Aynı şekilde yöneticileri arasında ‘paşalar' bulunan Etibank ve İnterbank'ın da sadece patronlarının cezalandırılması tabii o dönem kimsenin ilgisini çekmiyordu. İşin tuhafı yönetim kurullarında paşa bulunmayan Yurtbank ve Egebank'ın ise hem patronları hem de bütün yöneticileri yargıya hesap verdi ve cezalandırıldı. 28 Şubat'ın ünlü generallerinden Güven Erkaya, daha önce el konan Bank Ekspres'in ve sürekli el değiştiren Kanal-6'nın patronu Korkmaz Yiğit'in danışmanlığını yaptı. Yiğit'in kimyasını değiştiren, hükümetler deviren Türkbank skandalı yaşanırken, kimse danışmanına soru soramadı. Etibank'ın paşası eski Deniz Kuvvetleri Komutanı emekli Orgeneral Vural Beyazıt, Dinç Bilgin cezalandırılırken, diğer yönetim kurulu üyeleri cezalandırılmadığı için sorgulanmadan serbest kalan isimlerdendi. Aynı şekilde içi boşaltılan İnterbank'ın yönetim kurulunda görev alan eski Jandarma Genel Komutanı emekli Orgeneral Teoman Koman da ne sorgulandı ne de yargılandı.

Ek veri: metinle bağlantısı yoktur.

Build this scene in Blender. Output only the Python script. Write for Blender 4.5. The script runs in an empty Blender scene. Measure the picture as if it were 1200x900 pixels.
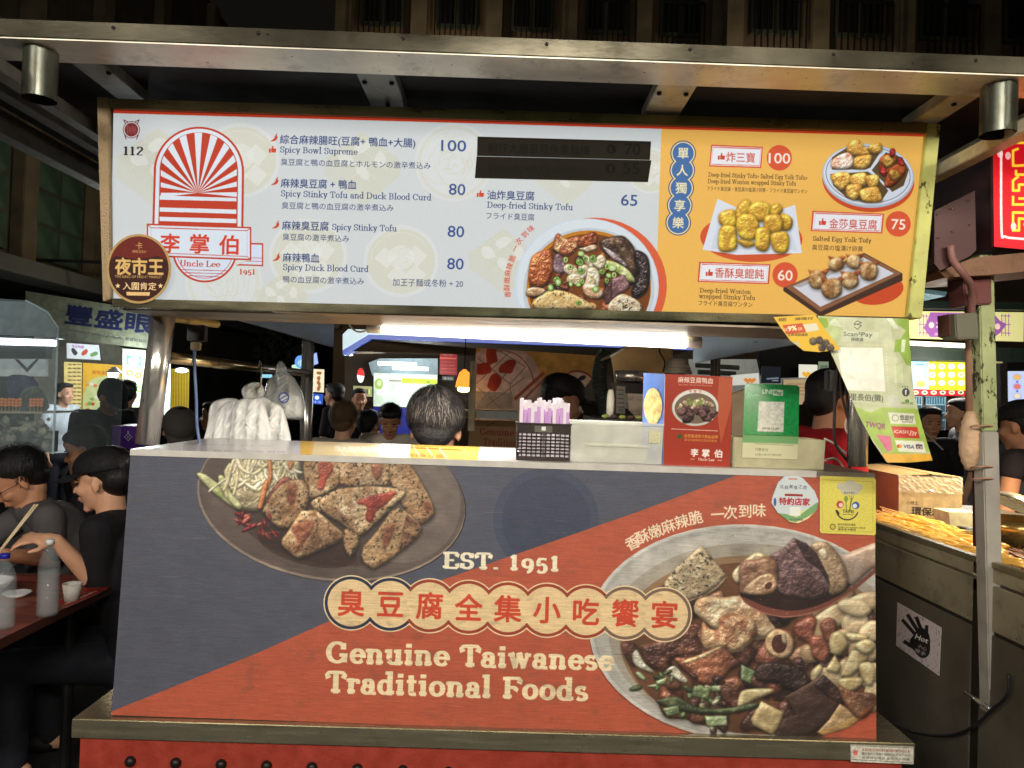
import bpy, bmesh, math, random
import numpy as np
from mathutils import Vector, Matrix, Euler

# ------------------------------------------------------------------ camera, world, light, exposure
scene = bpy.context.scene
COL = scene.collection
FPX = 850.0                                   # focal length in photograph pixels (1200 wide)
ROLL = math.radians(1.9); PITCH = math.radians(1.03); YAW = math.radians(-0.5)
cam_d = bpy.data.cameras.new('camera'); cam = bpy.data.objects.new('camera', cam_d); COL.objects.link(cam)
cam_d.sensor_width = 36.0; cam_d.lens = FPX / 1200 * 36.0; cam_d.clip_start = 0.05; cam_d.clip_end = 500
EYE = Vector((0, 0, 1.5))
CAMR = (Matrix.Rotation(YAW, 3, 'Z') @ Matrix.Rotation(math.pi / 2 + PITCH, 3, 'X') @ Matrix.Rotation(ROLL, 3, 'Z'))
cam.matrix_world = Matrix.Translation(EYE) @ CAMR.to_4x4()
scene.camera = cam

world = bpy.data.worlds.new("World"); scene.world = world; world.use_nodes = True
wn = world.node_tree.nodes; wl = world.node_tree.links
bg = wn.get('Background') or wn.new('ShaderNodeBackground')
sky = wn.new('ShaderNodeTexSky'); sky.sky_type = 'NISHITA'; sky.sun_disc = False
sky.sun_elevation = math.radians(-8); sky.sun_rotation = math.radians(200)
glow = wn.new('ShaderNodeMixRGB'); glow.blend_type = 'ADD'; glow.inputs[0].default_value = 1.0
wl.new(sky.outputs[0], glow.inputs[1]); glow.inputs[2].default_value = (0.05, 0.045, 0.035, 1)   # faint city glow of the night sky
wl.new(glow.outputs[0], bg.inputs[0]); bg.inputs[1].default_value = 0.10

scene.view_settings.view_transform = 'Standard'; scene.view_settings.look = 'None'
scene.view_settings.exposure = 0.0; scene.view_settings.gamma = 1.0
scene.render.engine = 'CYCLES'
scene.cycles.use_denoising = True
scene.cycles.sample_clamp_indirect = 4.0
scene.cycles.max_bounces = 7; scene.cycles.transparent_max_bounces = 12
scene.cycles.caustics_reflective = False; scene.cycles.caustics_refractive = False

# ------------------------------------------------------------------ photograph geometry
def rays(pts):
    p = np.asarray(pts, float).reshape(-1, 2)
    v = np.stack([p[:, 0] - 600, 450 - p[:, 1], np.full(len(p), -FPX)], 1)
    return v @ np.array(CAMR).T
def P(px, py, Y):
    d = rays([(px, py)])[0]; t = Y / d[1]
    return Vector((d[0] * t, d[1] * t, 1.5 + d[2] * t))
def PX(px, py, X):
    d = rays([(px, py)])[0]; t = X / d[0]
    return Vector((d[0] * t, d[1] * t, 1.5 + d[2] * t))
def PZ(px, py, z):
    d = rays([(px, py)])[0]; t = (z - 1.5) / d[2]
    return Vector((d[0] * t, d[1] * t, z))
def Z2(o, s, pts):                            # zoomed-view coordinates -> photograph coordinates
    return [(o[0] + x / s, o[1] + y / s) for x, y in pts]

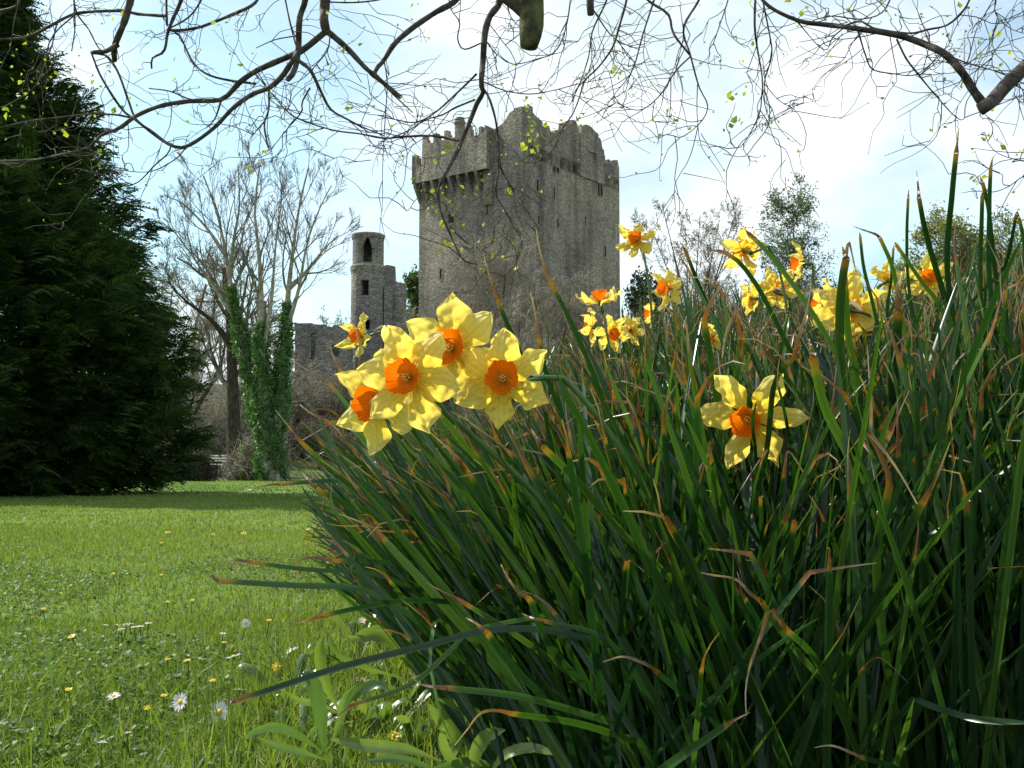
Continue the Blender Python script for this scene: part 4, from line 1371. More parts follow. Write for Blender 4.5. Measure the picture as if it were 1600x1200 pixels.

Bedelini kısmen ödeseler de, 28 Şubat döneminde banka patronları ve büyük şirketler paşaların itibar ve etkinliklerinden epey faydalandı. Bu arada hemen belirtmekte yarar var. 28 Şubat döneminde sadece bankalar değil, aralarında Türkiye'nin en büyük holdinglerinin de bulunduğu pek çok şirketin yönetim kurullarında da görev yaptı kudretli komutanlar! Nitekim bankalar için itibar ve güç anlamına gelen komutanlı yönetim kurullarının, aslında diğer yandan Türk ordusunun itibarını zedelemeye başladığını ilk gören isim, 1998 – 2002 arasının Genelkurmay Başkanı Orgeneral Hüseyin Kıvrıkoğlu oldu. Çünkü batan bankalar dolayısıyla paşalar kovuşturma geçirmese de, bu durumun kamu vicdanını yaraladığı aşikârdı. Kıvrıkoğlu'ndan sonra göreve gelen Orgeneral Hilmi Özkök ise sürece son noktasını koydu ve emekli generallerin banka yönetim kurullarında görev almasını yasaklayarak bir devri kapattı. Elbette bu kararla o karanlık dönemin sadece bir boyutu bitirilmiş oldu. Hukuki sorumluluklardan ve milletin gördüğü ekonomik zarardan, yönetim kurulu üyesi paşaların payına bir yaptırım düşüp düşmeyeceğini ise zaman gösterecek.